■ **PROVIDED MATERIAL**
────────────────────

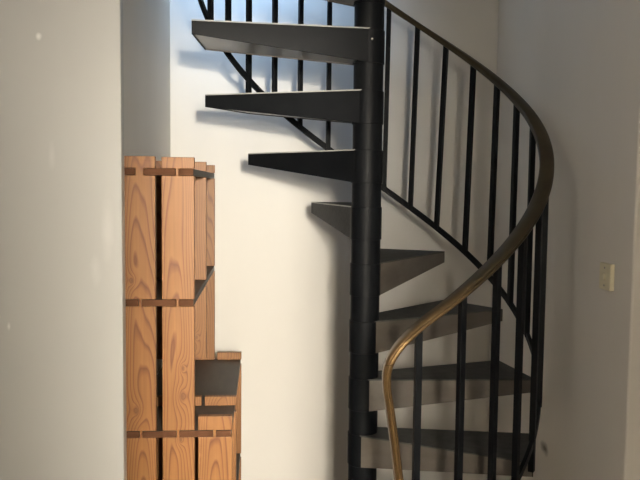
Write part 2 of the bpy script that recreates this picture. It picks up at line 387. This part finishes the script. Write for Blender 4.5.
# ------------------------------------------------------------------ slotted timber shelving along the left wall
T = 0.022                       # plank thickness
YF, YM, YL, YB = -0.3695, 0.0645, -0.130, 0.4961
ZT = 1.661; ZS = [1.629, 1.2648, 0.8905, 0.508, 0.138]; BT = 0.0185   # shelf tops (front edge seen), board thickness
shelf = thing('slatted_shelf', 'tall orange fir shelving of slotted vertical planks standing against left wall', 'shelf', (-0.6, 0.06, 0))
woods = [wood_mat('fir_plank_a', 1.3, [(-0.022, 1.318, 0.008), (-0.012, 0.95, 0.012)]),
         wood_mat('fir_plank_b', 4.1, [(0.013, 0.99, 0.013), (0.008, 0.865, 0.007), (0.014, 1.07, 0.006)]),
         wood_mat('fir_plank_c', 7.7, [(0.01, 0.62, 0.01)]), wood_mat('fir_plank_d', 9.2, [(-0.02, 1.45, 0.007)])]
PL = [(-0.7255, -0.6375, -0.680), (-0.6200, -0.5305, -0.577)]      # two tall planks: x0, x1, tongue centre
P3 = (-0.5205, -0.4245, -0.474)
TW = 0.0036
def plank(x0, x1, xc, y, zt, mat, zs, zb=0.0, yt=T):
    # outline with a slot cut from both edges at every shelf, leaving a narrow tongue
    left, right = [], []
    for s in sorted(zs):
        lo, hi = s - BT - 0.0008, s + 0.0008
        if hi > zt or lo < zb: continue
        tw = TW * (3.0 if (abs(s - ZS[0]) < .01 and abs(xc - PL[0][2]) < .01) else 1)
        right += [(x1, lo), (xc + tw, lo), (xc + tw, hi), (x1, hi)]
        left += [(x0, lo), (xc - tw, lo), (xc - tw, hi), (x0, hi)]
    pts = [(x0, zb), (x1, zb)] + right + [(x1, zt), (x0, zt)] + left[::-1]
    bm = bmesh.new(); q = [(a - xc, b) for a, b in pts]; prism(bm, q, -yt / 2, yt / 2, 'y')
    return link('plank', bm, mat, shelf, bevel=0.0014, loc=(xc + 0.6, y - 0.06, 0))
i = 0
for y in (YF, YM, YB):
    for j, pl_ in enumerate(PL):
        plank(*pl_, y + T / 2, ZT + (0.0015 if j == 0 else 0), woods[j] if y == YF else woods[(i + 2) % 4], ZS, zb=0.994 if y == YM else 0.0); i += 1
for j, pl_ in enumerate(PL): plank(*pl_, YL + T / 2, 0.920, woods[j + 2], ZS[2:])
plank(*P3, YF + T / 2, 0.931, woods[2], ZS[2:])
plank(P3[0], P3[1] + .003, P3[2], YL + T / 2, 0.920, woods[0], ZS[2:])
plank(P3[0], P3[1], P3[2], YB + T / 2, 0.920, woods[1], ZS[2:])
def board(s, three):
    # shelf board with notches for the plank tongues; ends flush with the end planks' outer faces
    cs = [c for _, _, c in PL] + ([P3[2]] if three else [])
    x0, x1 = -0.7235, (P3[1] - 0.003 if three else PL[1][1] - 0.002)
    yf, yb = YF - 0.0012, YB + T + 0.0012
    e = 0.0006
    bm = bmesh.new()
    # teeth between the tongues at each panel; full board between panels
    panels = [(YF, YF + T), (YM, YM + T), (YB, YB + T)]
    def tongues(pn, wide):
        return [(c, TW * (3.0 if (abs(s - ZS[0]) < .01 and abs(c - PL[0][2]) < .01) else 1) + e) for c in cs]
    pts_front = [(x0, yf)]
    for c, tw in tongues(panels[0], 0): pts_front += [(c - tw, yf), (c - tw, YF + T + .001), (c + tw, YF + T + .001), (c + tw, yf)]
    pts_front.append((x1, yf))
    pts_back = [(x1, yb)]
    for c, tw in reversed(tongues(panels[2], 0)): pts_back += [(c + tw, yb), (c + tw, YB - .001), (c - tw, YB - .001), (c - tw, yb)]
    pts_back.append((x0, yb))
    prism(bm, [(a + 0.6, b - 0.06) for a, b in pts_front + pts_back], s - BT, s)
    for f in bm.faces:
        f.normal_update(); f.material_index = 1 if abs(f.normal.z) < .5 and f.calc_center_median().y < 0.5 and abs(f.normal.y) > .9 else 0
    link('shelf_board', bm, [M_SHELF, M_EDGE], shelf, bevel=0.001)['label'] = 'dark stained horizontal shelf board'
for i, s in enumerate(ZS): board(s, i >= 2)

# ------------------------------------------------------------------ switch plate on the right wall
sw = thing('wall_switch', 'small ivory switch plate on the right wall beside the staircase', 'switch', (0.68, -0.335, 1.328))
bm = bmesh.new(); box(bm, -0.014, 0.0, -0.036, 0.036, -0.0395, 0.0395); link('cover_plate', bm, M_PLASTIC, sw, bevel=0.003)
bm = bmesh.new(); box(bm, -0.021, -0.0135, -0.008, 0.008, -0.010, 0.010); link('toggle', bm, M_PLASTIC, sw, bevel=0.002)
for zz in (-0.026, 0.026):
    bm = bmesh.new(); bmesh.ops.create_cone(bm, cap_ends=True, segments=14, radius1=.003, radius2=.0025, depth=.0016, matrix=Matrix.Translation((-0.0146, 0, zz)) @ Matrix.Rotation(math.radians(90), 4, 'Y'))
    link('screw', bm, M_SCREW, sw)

────────────────────

■ **PROMPT**
Write the listing above out again exactly, dropping each image.

■ **CORRECT RESPONSE**
Write part 2 of the bpy script that recreates this picture. It picks up at line 387. This part finishes the script. Write for Blender 4.5.
# ------------------------------------------------------------------ slotted timber shelving along the left wall
T = 0.022                       # plank thickness
YF, YM, YL, YB = -0.3695, 0.0645, -0.130, 0.4961
ZT = 1.661; ZS = [1.629, 1.2648, 0.8905, 0.508, 0.138]; BT = 0.0185   # shelf tops (front edge seen), board thickness
shelf = thing('slatted_shelf', 'tall orange fir shelving of slotted vertical planks standing against left wall', 'shelf', (-0.6, 0.06, 0))
woods = [wood_mat('fir_plank_a', 1.3, [(-0.022, 1.318, 0.008), (-0.012, 0.95, 0.012)]),
         wood_mat('fir_plank_b', 4.1, [(0.013, 0.99, 0.013), (0.008, 0.865, 0.007), (0.014, 1.07, 0.006)]),
         wood_mat('fir_plank_c', 7.7, [(0.01, 0.62, 0.01)]), wood_mat('fir_plank_d', 9.2, [(-0.02, 1.45, 0.007)])]
PL = [(-0.7255, -0.6375, -0.680), (-0.6200, -0.5305, -0.577)]      # two tall planks: x0, x1, tongue centre
P3 = (-0.5205, -0.4245, -0.474)
TW = 0.0036
def plank(x0, x1, xc, y, zt, mat, zs, zb=0.0, yt=T):
    # outline with a slot cut from both edges at every shelf, leaving a narrow tongue
    left, right = [], []
    for s in sorted(zs):
        lo, hi = s - BT - 0.0008, s + 0.0008
        if hi > zt or lo < zb: continue
        tw = TW * (3.0 if (abs(s - ZS[0]) < .01 and abs(xc - PL[0][2]) < .01) else 1)
        right += [(x1, lo), (xc + tw, lo), (xc + tw, hi), (x1, hi)]
        left += [(x0, lo), (xc - tw, lo), (xc - tw, hi), (x0, hi)]
    pts = [(x0, zb), (x1, zb)] + right + [(x1, zt), (x0, zt)] + left[::-1]
    bm = bmesh.new(); q = [(a - xc, b) for a, b in pts]; prism(bm, q, -yt / 2, yt / 2, 'y')
    return link('plank', bm, mat, shelf, bevel=0.0014, loc=(xc + 0.6, y - 0.06, 0))
i = 0
for y in (YF, YM, YB):
    for j, pl_ in enumerate(PL):
        plank(*pl_, y + T / 2, ZT + (0.0015 if j == 0 else 0), woods[j] if y == YF else woods[(i + 2) % 4], ZS, zb=0.994 if y == YM else 0.0); i += 1
for j, pl_ in enumerate(PL): plank(*pl_, YL + T / 2, 0.920, woods[j + 2], ZS[2:])
plank(*P3, YF + T / 2, 0.931, woods[2], ZS[2:])
plank(P3[0], P3[1] + .003, P3[2], YL + T / 2, 0.920, woods[0], ZS[2:])
plank(P3[0], P3[1], P3[2], YB + T / 2, 0.920, woods[1], ZS[2:])
def board(s, three):
    # shelf board with notches for the plank tongues; ends flush with the end planks' outer faces
    cs = [c for _, _, c in PL] + ([P3[2]] if three else [])
    x0, x1 = -0.7235, (P3[1] - 0.003 if three else PL[1][1] - 0.002)
    yf, yb = YF - 0.0012, YB + T + 0.0012
    e = 0.0006
    bm = bmesh.new()
    # teeth between the tongues at each panel; full board between panels
    panels = [(YF, YF + T), (YM, YM + T), (YB, YB + T)]
    def tongues(pn, wide):
        return [(c, TW * (3.0 if (abs(s - ZS[0]) < .01 and abs(c - PL[0][2]) < .01) else 1) + e) for c in cs]
    pts_front = [(x0, yf)]
    for c, tw in tongues(panels[0], 0): pts_front += [(c - tw, yf), (c - tw, YF + T + .001), (c + tw, YF + T + .001), (c + tw, yf)]
    pts_front.append((x1, yf))
    pts_back = [(x1, yb)]
    for c, tw in reversed(tongues(panels[2], 0)): pts_back += [(c + tw, yb), (c + tw, YB - .001), (c - tw, YB - .001), (c - tw, yb)]
    pts_back.append((x0, yb))
    prism(bm, [(a + 0.6, b - 0.06) for a, b in pts_front + pts_back], s - BT, s)
    for f in bm.faces:
        f.normal_update(); f.material_index = 1 if abs(f.normal.z) < .5 and f.calc_center_median().y < 0.5 and abs(f.normal.y) > .9 else 0
    link('shelf_board', bm, [M_SHELF, M_EDGE], shelf, bevel=0.001)['label'] = 'dark stained horizontal shelf board'
for i, s in enumerate(ZS): board(s, i >= 2)

# ------------------------------------------------------------------ switch plate on the right wall
sw = thing('wall_switch', 'small ivory switch plate on the right wall beside the staircase', 'switch', (0.68, -0.335, 1.328))
bm = bmesh.new(); box(bm, -0.014, 0.0, -0.036, 0.036, -0.0395, 0.0395); link('cover_plate', bm, M_PLASTIC, sw, bevel=0.003)
bm = bmesh.new(); box(bm, -0.021, -0.0135, -0.008, 0.008, -0.010, 0.010); link('toggle', bm, M_PLASTIC, sw, bevel=0.002)
for zz in (-0.026, 0.026):
    bm = bmesh.new(); bmesh.ops.create_cone(bm, cap_ends=True, segments=14, radius1=.003, radius2=.0025, depth=.0016, matrix=Matrix.Translation((-0.0146, 0, zz)) @ Matrix.Rotation(math.radians(90), 4, 'Y'))
    link('screw', bm, M_SCREW, sw)